Re: related to jacob minors in bermuda
-
In reply to:
Re: related to jacob minors in bermuda
tracy jordan 12/09/04
Richard Minors Higgs of Bermuda is an ancestor of ours. I suspect his mother was Dorothy Minors. I believe Jacob may have been Pequot from his photo.
! A History of The Higges, or Higgs Family of South Stoke, in the County of Oxford and of Thatcham, in the County of Berks and Their Descendants being also a record of one of the Yeoman Families of England by William Miller Higgs, F.S.G. London, Adlard & Son, Ltd. 1933 and copied at NEHGS Library in June 1997 by John Humphrey Walton -p.402-3 From the first colonizaton of the Bermudas, a branch of the Higgs family has been closely connected with the commercial, political and religious life of the islands of Hamilton (or Burmuda) 13 miles long, St. Georges, St. David, Somerset and Ireland. ( A small five acre island is called Higgs Island.) mainly in St. George’s. Some HIggs may have come as British troops in 1612 as well as on the earliest shipwrecked ship in 1609.
Richard Minors HIGGS, son of Jeremiah and Dorothy HIGGS, and grandson of Samuel HIGGS, also of St. George by Rebecca, his wife. BIRTH-
Why he was given the name of “MINORS” has not come to light. It may be that Jeremiah m. Dorothy MINORS. This is the name of an old Herefordshire family living at Treago, in England. The name MYNORS/ MINERS/ de MINERIIS is found on the Roll of Battle Abbey.
p.403- “He carried on a large shipping business at St. George’s Island. He was a man of stong character and fine personality; brought up in the Anglican Church, being a man of force, and accustomed to think for himself, he would not subit to the arrogance of the Bishop of his day, and so broke away from his Mother Church, and became a leader in Methodism. “ He has been described as “the father of Methodism in the West Indies.” His business took him frequently to New York, 600 miles away, where on Sunday he would preach in the “Old John Street Mission”, the same as John Wesley did when he visited New York City. His break with the Anglicans came apparently when a Presbyterian minister ordered him arrested and imprisoned because he dared preach to the slaves (negros (and Indians?) comprised two-thirds of the population. This was more than Richard Minors HIGGS could stand, so he turned Methodist and preached to the slaves himself. [Muriel’s note: Was this because his Minor ancestors had been Pequot slaves??]
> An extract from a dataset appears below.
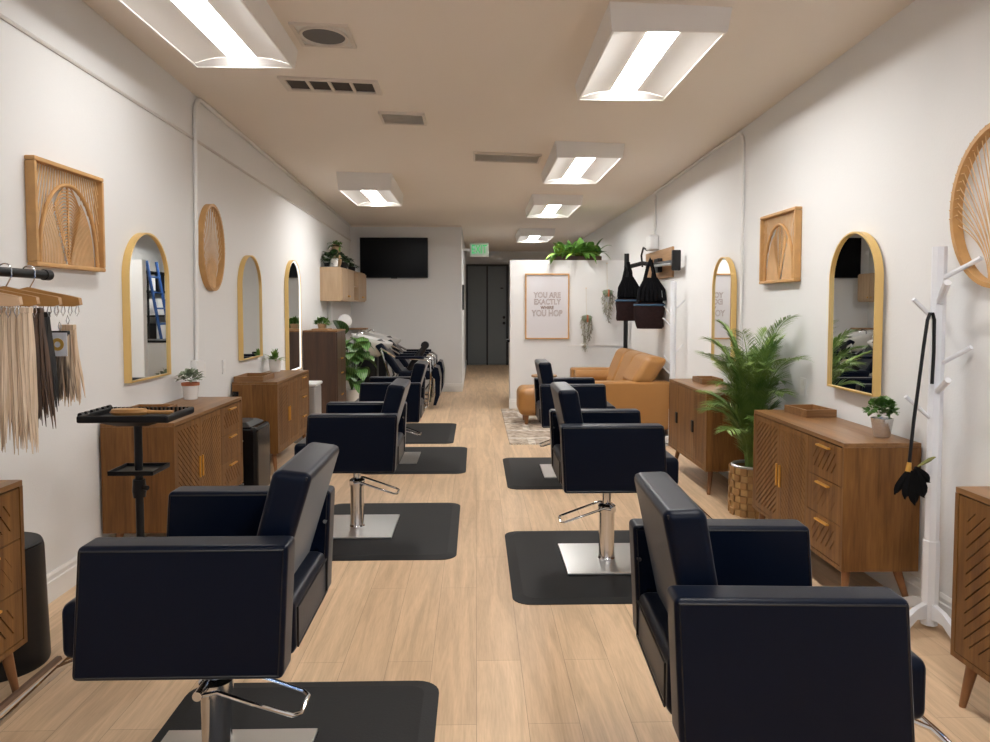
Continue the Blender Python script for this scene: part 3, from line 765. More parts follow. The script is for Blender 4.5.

At the age of thirty-eight he was elected a Member of the House of Assembly in Bermuda in 1824.
Richard's son, Benjamin "Wilson" HIGGS brought four young children and came to Prince Edward Island, Canada in 1864 when his first wife died of yellow fever. He remarried and had seven more children in Canada.
I am searching for information about the Minor/Minors family too.